Michael Bloomberg introduced more details about his Beyond Carbon campaign on Thursday, a $500 million plan to move away from fossil fuels and accelerate the US clean energy economy. The campaign aims to slow the nation’s gas boom while continuing the Beyond Coal campaign’s focus to shut down every coal plant in the country.

Beyond Carbon was first introduced in March, as Bloomberg announced that he’d be passing up a presidential run to focus on the new campaign. Thursday marked the campaign’s official launch, and Beyond Gas now joins Beyond Coal as a key aspect of the plan, aiming to stop new gas plants from being built using similar tactics.

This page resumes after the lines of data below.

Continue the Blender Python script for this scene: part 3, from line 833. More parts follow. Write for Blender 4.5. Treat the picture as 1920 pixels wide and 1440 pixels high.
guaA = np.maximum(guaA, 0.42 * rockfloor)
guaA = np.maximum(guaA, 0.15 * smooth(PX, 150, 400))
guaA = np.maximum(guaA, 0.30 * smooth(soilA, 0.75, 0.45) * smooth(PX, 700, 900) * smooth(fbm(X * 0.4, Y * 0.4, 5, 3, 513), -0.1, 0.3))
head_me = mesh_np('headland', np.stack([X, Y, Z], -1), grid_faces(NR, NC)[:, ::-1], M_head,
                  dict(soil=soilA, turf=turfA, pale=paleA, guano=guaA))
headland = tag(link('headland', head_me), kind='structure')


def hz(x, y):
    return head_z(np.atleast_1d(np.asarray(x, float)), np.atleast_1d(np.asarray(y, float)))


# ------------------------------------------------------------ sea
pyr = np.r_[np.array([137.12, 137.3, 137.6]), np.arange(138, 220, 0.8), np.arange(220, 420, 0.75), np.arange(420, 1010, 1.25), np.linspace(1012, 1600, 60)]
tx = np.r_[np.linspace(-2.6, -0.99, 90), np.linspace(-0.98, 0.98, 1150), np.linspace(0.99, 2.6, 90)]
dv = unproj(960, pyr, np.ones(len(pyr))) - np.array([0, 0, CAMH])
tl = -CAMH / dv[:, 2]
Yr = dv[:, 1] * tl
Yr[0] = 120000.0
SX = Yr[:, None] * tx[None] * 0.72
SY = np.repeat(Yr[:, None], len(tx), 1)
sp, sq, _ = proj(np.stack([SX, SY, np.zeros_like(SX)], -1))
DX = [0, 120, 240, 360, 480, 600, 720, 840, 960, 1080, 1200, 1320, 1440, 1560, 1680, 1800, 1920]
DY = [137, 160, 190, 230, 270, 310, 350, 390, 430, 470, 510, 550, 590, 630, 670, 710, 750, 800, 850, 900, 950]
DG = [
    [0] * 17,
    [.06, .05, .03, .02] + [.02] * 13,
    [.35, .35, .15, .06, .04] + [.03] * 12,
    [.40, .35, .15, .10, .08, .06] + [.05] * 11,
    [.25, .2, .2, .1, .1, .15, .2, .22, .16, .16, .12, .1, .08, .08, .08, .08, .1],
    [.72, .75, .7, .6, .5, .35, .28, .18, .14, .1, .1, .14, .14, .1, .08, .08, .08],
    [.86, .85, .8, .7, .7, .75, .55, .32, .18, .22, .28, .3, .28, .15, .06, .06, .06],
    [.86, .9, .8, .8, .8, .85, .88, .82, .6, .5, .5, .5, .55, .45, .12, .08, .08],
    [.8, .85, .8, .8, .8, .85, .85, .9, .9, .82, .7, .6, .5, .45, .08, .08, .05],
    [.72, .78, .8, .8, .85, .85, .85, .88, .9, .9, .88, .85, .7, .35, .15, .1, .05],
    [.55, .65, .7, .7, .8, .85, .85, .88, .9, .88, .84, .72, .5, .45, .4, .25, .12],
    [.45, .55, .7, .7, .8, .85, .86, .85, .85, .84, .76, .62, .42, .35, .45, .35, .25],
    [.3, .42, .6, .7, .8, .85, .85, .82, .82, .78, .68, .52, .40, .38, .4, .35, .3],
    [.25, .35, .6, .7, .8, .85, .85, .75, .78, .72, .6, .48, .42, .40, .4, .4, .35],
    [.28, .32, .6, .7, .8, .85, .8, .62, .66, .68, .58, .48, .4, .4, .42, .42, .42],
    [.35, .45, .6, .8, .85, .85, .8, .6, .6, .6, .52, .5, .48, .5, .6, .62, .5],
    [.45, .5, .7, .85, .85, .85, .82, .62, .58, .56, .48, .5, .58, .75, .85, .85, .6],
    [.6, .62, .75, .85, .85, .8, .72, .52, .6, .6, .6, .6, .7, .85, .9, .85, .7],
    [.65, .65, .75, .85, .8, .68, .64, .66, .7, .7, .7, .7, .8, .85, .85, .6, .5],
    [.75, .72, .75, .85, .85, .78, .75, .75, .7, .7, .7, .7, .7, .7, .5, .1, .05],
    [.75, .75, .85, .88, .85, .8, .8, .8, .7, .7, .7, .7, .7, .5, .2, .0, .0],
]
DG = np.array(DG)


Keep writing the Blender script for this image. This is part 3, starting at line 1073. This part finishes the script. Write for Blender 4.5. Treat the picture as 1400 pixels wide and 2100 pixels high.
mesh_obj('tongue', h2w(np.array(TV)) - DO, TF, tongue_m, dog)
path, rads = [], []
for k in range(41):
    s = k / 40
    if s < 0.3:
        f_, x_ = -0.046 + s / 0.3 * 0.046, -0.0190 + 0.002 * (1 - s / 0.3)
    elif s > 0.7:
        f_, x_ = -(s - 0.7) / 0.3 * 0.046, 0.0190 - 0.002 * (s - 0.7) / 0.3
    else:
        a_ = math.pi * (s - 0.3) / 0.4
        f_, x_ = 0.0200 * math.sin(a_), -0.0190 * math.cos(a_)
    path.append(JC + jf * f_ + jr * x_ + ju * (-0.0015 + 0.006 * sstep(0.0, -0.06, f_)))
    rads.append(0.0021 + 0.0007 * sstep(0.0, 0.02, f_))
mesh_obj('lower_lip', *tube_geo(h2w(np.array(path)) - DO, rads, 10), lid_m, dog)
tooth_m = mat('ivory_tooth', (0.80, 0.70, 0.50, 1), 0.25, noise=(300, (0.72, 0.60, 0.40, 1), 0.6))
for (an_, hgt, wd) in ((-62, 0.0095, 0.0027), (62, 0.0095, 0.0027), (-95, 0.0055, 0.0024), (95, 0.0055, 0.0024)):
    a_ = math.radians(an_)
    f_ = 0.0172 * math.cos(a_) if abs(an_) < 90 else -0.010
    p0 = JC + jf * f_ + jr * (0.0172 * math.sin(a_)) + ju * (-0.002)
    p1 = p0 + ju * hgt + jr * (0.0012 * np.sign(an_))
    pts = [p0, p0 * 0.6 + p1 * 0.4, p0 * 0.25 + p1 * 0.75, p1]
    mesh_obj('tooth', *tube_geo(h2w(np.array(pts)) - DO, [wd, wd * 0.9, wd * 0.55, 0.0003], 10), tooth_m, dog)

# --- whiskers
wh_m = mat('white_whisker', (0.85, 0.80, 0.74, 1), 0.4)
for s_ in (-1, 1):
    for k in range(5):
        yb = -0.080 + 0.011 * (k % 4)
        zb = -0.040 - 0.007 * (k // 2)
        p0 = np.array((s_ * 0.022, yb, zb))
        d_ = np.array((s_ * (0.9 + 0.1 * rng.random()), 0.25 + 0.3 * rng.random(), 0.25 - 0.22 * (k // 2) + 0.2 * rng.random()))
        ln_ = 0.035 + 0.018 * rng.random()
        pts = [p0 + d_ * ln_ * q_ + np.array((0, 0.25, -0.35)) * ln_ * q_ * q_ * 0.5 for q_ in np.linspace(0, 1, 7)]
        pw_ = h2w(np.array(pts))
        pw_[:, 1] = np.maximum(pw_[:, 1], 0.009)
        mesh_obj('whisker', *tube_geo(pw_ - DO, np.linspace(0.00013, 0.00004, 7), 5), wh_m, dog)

The Beyond Coal campaign was launched in conjunction with the Sierra Club in 2011. More than half of the country’s coal fleet is now closed, and the campaign aims to see the rest closed by 2030.

Beyond Carbon’s launch announcement includes the initiative’s key points:

  • Win state and local policy changes. Beyond Carbon will work with state and local organizations to pass climate and clean energy policies, including 100% clean energy laws, targets and timetables to phase out climate pollution, and implementation of programs to expand low-carbon transit, speed up the deployment of electric vehicles, get pollution out of buildings, and promote low-carbon manufacturing.
  • Grow the climate movement. Beyond Carbon will help to grow the climate movement through partnership at all levels including expanding support for grassroots organizations and frontline communities.
  • Double down on Beyond Coal and Beyond Gas. Beyond Carbon will accelerate progress and retire all coal-fired power plants by 2030. Simultaneously and starting now, Beyond Carbon will extend the successful strategies utilized in the Beyond Coal campaign to other fossil fuels, by working to prevent new construction of gas plants.
  • Help elect climate champions. Beyond Carbon will work to help elect state and local candidates who are climate champions. Elected representatives willing to lead on climate will drive progress from the local level.

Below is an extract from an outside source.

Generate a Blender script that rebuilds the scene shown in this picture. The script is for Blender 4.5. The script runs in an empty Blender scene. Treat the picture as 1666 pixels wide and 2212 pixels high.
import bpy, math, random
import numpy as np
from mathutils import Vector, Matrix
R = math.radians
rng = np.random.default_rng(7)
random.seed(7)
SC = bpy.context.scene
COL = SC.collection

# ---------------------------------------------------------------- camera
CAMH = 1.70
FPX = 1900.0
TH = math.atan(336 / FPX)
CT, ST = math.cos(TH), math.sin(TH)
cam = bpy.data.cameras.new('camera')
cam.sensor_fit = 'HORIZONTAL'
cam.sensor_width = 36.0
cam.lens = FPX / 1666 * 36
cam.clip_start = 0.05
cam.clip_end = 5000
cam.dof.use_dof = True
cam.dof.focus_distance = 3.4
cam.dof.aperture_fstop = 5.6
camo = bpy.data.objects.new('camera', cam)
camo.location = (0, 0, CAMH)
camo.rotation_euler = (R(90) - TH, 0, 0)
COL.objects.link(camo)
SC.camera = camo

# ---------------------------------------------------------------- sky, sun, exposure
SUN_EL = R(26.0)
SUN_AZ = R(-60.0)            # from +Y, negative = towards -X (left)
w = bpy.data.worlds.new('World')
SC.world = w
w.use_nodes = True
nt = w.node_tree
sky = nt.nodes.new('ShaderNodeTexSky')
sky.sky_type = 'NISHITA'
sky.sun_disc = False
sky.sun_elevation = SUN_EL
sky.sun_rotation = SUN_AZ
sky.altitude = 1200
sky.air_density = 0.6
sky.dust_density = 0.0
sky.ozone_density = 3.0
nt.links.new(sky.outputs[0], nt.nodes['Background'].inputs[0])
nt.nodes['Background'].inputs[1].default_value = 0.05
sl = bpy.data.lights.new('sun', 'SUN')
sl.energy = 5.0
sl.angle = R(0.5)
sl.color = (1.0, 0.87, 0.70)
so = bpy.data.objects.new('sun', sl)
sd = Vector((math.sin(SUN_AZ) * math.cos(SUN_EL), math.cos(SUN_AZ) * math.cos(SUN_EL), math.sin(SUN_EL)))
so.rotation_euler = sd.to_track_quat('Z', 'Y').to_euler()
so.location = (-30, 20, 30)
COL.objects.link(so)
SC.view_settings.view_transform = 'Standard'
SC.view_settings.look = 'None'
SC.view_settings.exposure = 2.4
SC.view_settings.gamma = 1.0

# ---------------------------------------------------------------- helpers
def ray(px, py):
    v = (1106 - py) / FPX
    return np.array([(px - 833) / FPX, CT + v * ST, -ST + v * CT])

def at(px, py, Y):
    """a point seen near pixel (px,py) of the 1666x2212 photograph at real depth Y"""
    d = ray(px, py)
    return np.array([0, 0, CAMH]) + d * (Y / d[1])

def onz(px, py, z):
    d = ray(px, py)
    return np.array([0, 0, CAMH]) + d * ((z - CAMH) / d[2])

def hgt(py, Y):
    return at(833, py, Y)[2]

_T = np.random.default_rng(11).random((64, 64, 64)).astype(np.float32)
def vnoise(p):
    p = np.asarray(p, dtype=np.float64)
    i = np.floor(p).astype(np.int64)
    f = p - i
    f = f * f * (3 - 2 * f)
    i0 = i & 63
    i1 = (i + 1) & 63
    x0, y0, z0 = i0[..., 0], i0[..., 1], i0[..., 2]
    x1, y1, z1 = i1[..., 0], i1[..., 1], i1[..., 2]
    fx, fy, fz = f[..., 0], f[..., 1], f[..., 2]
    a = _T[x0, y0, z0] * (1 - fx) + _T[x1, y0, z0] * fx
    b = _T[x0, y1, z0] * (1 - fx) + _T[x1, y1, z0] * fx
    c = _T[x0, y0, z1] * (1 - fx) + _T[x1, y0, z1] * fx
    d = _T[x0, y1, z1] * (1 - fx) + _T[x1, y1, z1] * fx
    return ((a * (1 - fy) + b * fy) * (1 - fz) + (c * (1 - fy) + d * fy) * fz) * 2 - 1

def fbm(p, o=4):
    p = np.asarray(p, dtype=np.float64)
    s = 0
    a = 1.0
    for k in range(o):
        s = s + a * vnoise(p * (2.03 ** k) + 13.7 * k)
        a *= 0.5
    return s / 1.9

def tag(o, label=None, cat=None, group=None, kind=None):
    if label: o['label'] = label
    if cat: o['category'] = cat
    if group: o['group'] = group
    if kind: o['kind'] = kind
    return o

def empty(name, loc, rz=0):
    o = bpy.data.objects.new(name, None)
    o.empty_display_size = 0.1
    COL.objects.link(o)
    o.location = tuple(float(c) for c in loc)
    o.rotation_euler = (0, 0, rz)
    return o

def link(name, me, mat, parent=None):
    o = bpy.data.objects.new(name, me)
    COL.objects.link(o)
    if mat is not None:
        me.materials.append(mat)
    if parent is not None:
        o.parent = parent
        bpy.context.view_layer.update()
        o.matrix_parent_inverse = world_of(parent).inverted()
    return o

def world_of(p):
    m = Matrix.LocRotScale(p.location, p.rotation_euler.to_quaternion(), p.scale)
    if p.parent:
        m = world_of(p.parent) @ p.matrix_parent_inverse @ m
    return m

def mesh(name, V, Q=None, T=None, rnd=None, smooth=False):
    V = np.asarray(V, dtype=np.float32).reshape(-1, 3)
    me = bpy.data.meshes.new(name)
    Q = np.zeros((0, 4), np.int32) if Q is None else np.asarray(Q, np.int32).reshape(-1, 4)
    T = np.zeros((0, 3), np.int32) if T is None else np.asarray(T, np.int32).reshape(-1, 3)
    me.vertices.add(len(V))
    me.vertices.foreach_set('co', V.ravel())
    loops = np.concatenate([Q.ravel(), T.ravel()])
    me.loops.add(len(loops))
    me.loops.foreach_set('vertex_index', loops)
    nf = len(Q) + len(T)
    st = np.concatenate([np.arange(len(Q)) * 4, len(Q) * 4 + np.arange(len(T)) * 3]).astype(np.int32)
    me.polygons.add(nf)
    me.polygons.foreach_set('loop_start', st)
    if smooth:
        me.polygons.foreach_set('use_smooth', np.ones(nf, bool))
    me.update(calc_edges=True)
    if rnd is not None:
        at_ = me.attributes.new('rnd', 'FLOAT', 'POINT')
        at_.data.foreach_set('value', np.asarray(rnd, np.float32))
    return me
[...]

The Sierra Club issued a statement about how it’s pleased to continue its partnership with Bloomberg Philanthropies on the Beyond Carbon initiative. Sierra Club Executive Director Michael Brune said,

“The task before us is clear: we must phase out coal by 2030, stop the fracked gas rush, and move toward 100% clean energy with no delay. With the support of Bloomberg Philanthropies and partners like the environmental justice allies that are a part of this announcement, we’ll help achieve this goal and support communities and workers in the transition to clean energy. With Beyond Carbon, we have the opportunity to build a clean energy economy filled with family-sustaining union jobs. The Sierra Club is excited to continue our work toward this vital goal and eager to get started on the next steps.”

It doesn’t appear the campaign will ease into the fight, either, as a spokesman told The New York Times that “most” of the $500 million would be spent within the next three years.

Electrek’s Take

By targeting the gas boom, Beyond Carbon recognizes what’s becoming the greater threat to the country’s clean energy transition. While coal has grabbed a smaller share of US electricity generation with each passing year recently, that space has largely been filled by natural gas, even as renewables continue to climb. In the total energy mix, solar, wind, and natural gas all grew in 2018, as well.

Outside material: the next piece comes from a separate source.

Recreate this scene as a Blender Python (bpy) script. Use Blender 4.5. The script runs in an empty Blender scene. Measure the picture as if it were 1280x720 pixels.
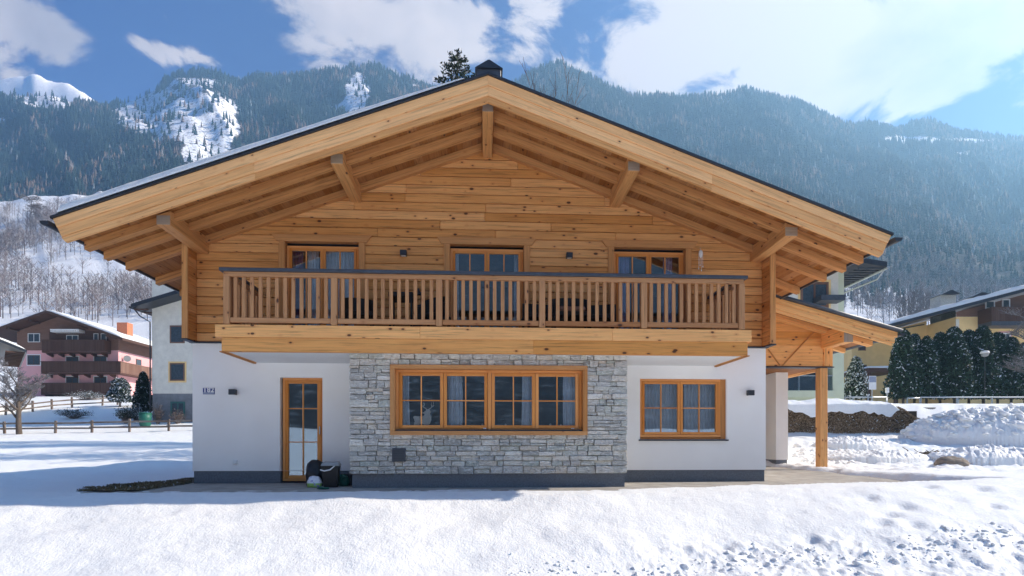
import bpy, bmesh, math, random
import numpy as np
from mathutils import Vector, Matrix
rnd = random.Random(11)
SC = bpy.context.scene
COL = SC.collection
PI = math.pi
# ---------------------------------------------------------------- camera model
FPX, CXP, HYP, ZC = 690.0, 640.0, 555.0, 0.8
TH = math.atan2(35.0, FPX)
CT, ST = math.cos(TH), math.sin(TH)
def at_d(px, py, d):
    u = (px - CXP) / FPX
    return Vector((d*(u*CT+ST), d*(CT-u*ST), ZC + (HYP-py)*d/FPX))
def at_y(px, py, Y):
    u = (px - CXP) / FPX
    return at_d(px, py, Y/(CT-u*ST))
def XY(px, Y): return at_y(px, HYP, Y).x
cam = bpy.data.objects.new('camera', bpy.data.cameras.new('camera'))
COL.objects.link(cam); SC.camera = cam
cam.location = (0, 0, ZC); cam.rotation_euler = (PI/2, 0, -TH)
cam.data.sensor_width = 36; cam.data.lens = 36*FPX/1280
cam.data.shift_y = (HYP-360)/1280
cam.data.clip_start = 0.1; cam.data.clip_end = 9000

# ---------------------------------------------------------------- tags
def tag(o, label=None, cat=None, group=None, kind=None):
    if label: o['label'] = label
    if cat: o['category'] = cat
    if group: o['group'] = group
    if kind: o['kind'] = kind
    return o
def empty(name, loc=(0,0,0), rz=0, label=None, cat=None, group=None):
    o = bpy.data.objects.new(name, None); COL.objects.link(o)
    o.location = loc; o.rotation_euler = (0,0,rz); o.empty_display_size = .3
    return tag(o, label, cat, group)
def kids(o): return [c for c in COL.objects if c.parent == o]
def copy_tree(o, parent=None):
    c = o.copy(); COL.objects.link(c); c.parent = parent
    for ch in kids(o): copy_tree(ch, c)
    return c

# ---------------------------------------------------------------- materials
def newmat(name):
    m = bpy.data.materials.new(name); m.use_nodes = True
    nt = m.node_tree; nt.nodes.clear()
    out = nt.nodes.new('ShaderNodeOutputMaterial')
    return m, nt, out
def nd(nt, typ, ins=None, **kw):
    n = nt.nodes.new(typ)
    for k, v in kw.items(): setattr(n, k, v)
    if ins:
        for k, v in ins.items():
            s = n.inputs[k]
            if isinstance(v, bpy.types.NodeSocket): nt.links.new(v, s)
            else: s.default_value = v
    return n
def math_(nt, op, a, b=None, c=None, clamp=False):
    ins = {0: a}
    if b is not None: ins[1] = b
    if c is not None: ins[2] = c
    return nd(nt, 'ShaderNodeMath', ins, operation=op, use_clamp=clamp).outputs[0]
def mixc(nt, f, a, b, mode='MIX'):
    n = nt.nodes.new('ShaderNodeMix'); n.data_type = 'RGBA'; n.blend_type = mode
    for k, v in ((0, f), (6, a), (7, b)):
        if isinstance(v, bpy.types.NodeSocket): nt.links.new(v, n.inputs[k])
        else: n.inputs[k].default_value = v if k == 0 else (tuple(v)+(1,))[:4]
    return n.outputs[2]
def ramp(nt, fac, stops, interp='LINEAR'):
    n = nd(nt, 'ShaderNodeValToRGB', {0: fac}); cr = n.color_ramp; cr.interpolation = interp
    while len(cr.elements) > 1: cr.elements.remove(cr.elements[-1])
    cr.elements[0].position = stops[0][0]; cr.elements[0].color = (tuple(stops[0][1])+(1,))[:4]
    for p, c in stops[1:]:
        e = cr.elements.new(p); e.color = (tuple(c)+(1,))[:4]
    return n.outputs[0]
def mapr(nt, v, a, b, c=0.0, d=1.0, smooth=True):
    n = nd(nt, 'ShaderNodeMapRange', {0: v, 1: a, 2: b, 3: c, 4: d})
    if smooth: n.interpolation_type = 'SMOOTHSTEP'
    return n.outputs[0]
def bsdf(nt, out, **ins):
    b = nd(nt, 'ShaderNodeBsdfPrincipled', {k.replace('_', ' '): v for k, v in ins.items()})
    nt.links.new(b.outputs[0], out.inputs[0]); return b
def c3(*c): return tuple(c)+(1,)

def wood(name, col, dark=.55, knots=1.0, grey=0.0, rough=.62):
    m, nt, out = newmat(name)
    uv = nd(nt, 'ShaderNodeTexCoord').outputs['UV']
    isl = nd(nt, 'ShaderNodeNewGeometry').outputs['Random Per Island']
    mp = nd(nt, 'ShaderNodeMapping', {0: uv, 3: (1.1, 26, 1)}).outputs[0]
    n1 = nd(nt, 'ShaderNodeTexNoise', {'Vector': mp, 'Scale': 1.0, 'Detail': 6, 'Roughness': .65, 'Distortion': .6}).outputs[0]
    mp2 = nd(nt, 'ShaderNodeMapping', {0: uv, 3: (.5, 2.2, 1)}).outputs[0]
    n2 = nd(nt, 'ShaderNodeTexNoise', {'Vector': mp2, 'Scale': 1.4, 'Detail': 3}).outputs[0]
    mpk = nd(nt, 'ShaderNodeMapping', {0: uv, 3: (4.2, 7.5, 1)}).outputs[0]
    vk = nd(nt, 'ShaderNodeTexVoronoi', {'Vector': mpk, 'Scale': 1.0, 'Randomness': 1.0})
    sel = nd(nt, 'ShaderNodeSeparateColor', {0: vk.outputs['Color']}).outputs[0]
    rad = math_(nt, 'MULTIPLY', mapr(nt, sel, .30, 1.0, 0.02, .155, False), knots)
    kd = math_(nt, 'SUBTRACT', vk.outputs['Distance'], rad)
    kf = mapr(nt, kd, .035, -.015, 0, .9)
    halo = mapr(nt, kd, .22, .0, 0, .5)
    halo = math_(nt, 'MULTIPLY', halo, mapr(nt, sel, .36, .46, 0, 1))
    kf = math_(nt, 'MULTIPLY', kf, mapr(nt, sel, .38, .42, 0, 1))
    lo = tuple(c*dark for c in col); hi = tuple(min(.95, c*1.22) for c in col)
    base = ramp(nt, n1, [(.28, lo), (.47, col), (.7, hi)])
    base = mixc(nt, mapr(nt, n2, .4, .65, 0, .35), base, tuple(c*k for c, k in zip(col, (.82, .7, .55))))
    base = mixc(nt, halo, base, tuple(c*k for c, k in zip(col, (.75, .52, .35))))
    base = mixc(nt, kf, base, (.045, .018, .008))
    if grey > 0:
        base = mixc(nt, mapr(nt, n2, .4, .65, 0, grey), base, (.32, .29, .26))
    hs = nd(nt, 'ShaderNodeHueSaturation', {'Color': base, 'Hue': math_(nt, 'MULTIPLY_ADD', isl, .007, .493),
            'Saturation': math_(nt, 'MULTIPLY_ADD', isl, -.10, 1.0), 'Value': math_(nt, 'MULTIPLY_ADD', isl, .30, .83)}).outputs[0]
    bump = nd(nt, 'ShaderNodeBump', {'Strength': .35, 'Distance': .004, 'Height': n1}).outputs[0]
    bsdf(nt, out, Base_Color=hs, Roughness=rough, Normal=bump, Specular_IOR_Level=.3)
    return m
def plain(name, col, rough=.6, metal=0.0, var=.15, scale=8.0, bump=.0, bscale=60.0, spec=.4):
    m, nt, out = newmat(name)
    co = nd(nt, 'ShaderNodeTexCoord').outputs['Object']
    n = nd(nt, 'ShaderNodeTexNoise', {'Vector': co, 'Scale': scale, 'Detail': 5, 'Roughness': .6}).outputs[0]
    base = ramp(nt, n, [(.3, tuple(c*(1-var) for c in col)), (.7, tuple(min(1, c*(1+var)) for c in col))])
    kw = dict(Base_Color=base, Roughness=rough, Metallic=metal, Specular_IOR_Level=spec)
    if bump:
        nb = nd(nt, 'ShaderNodeTexNoise', {'Vector': co, 'Scale': bscale, 'Detail': 4}).outputs[0]
        kw['Normal'] = nd(nt, 'ShaderNodeBump', {'Strength': bump, 'Distance': .01, 'Height': nb}).outputs[0]
    bsdf(nt, out, **kw); return m
M = {}
M['log'] = wood('timber_wall_wood', (.66, .31, .075), dark=.38, knots=1.15)
M['beamfront'] = wood('balcony_beam_wood', (.78, .37, .085), dark=.45, knots=1.15)
M['annexwood'] = wood('annex_wood', (.78, .37, .08), knots=1.1)
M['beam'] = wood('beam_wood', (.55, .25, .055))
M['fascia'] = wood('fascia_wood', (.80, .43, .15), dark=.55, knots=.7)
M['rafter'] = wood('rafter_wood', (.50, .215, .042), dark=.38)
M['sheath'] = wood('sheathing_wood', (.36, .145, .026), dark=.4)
M['balu'] = wood('baluster_wood', (.44, .205, .07), dark=.48, knots=1.1)
M['endgrain'] = wood('endgrain_wood', (.34, .25, .16), dark=.6, knots=.2, grey=.6)
M['winwood'] = wood('window_wood', (.70, .27, .035), dark=.85, knots=.1, rough=.45)
M['casing'] = wood('casing_wood', (.50, .215, .045), dark=.7, knots=.4)
M['darkwood'] = wood('dark_wood', (.09, .045, .03), dark=.6, knots=.4)
M['brownwood'] = wood('brown_wood', (.20, .11, .075), dark=.6, knots=.4)
M['fencewood'] = wood('fence_wood', (.12, .085, .065), dark=.5, knots=.4, grey=.5)
M['plaster'] = plain('white_plaster', (.90, .885, .86), .85, var=.035, scale=1.1, bump=.12, bscale=180)
M['soffit'] = plain('soffit_plaster', (.80, .80, .80), .85, var=.02)
M['plinth'] = plain('plinth_render', (.16, .175, .20), .85, var=.22, scale=35, bump=.6, bscale=240)
M['metal'] = plain('dark_metal', (.035, .042, .055), .42, .3, var=.2, spec=.5)
M['metalblue'] = plain('anthracite_sheet', (.065, .075, .095), .45, .2, var=.2)
M['black'] = plain('black_plastic', (.012, .012, .014), .45, var=.3)
M['blackbag'] = plain('black_bag', (.015, .015, .018), .35, var=.3, bump=.8, bscale=14)
M['grey'] = plain('grey_plastic', (.30, .31, .32), .45, var=.1)
M['white'] = plain('white_paint', (.8, .8, .8), .5, var=.03)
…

Some like to refer to gas as a bridge fuel to a clean energy economy, but we’re past that now. Bloomberg’s campaign aims to take out that “bridge.” Renewable energy costs keep hitting new lows — one analyst believes solar will be cheaper than natural gas almost everywhere in the world by 2023 — and battery storage is on the rise. The sooner we can move away from fracking, the better, but it can’t be done on its own. A major acceleration in solar and wind deployment will be needed.

Beyond Coal has seen success by uniting activists on a grassroots level, and Beyond Carbon looks to do the same. It won’t be easy. But we like the sense of urgency shown here, and again, this is certainly a better use of Bloomberg’s time and money than a presidential campaign.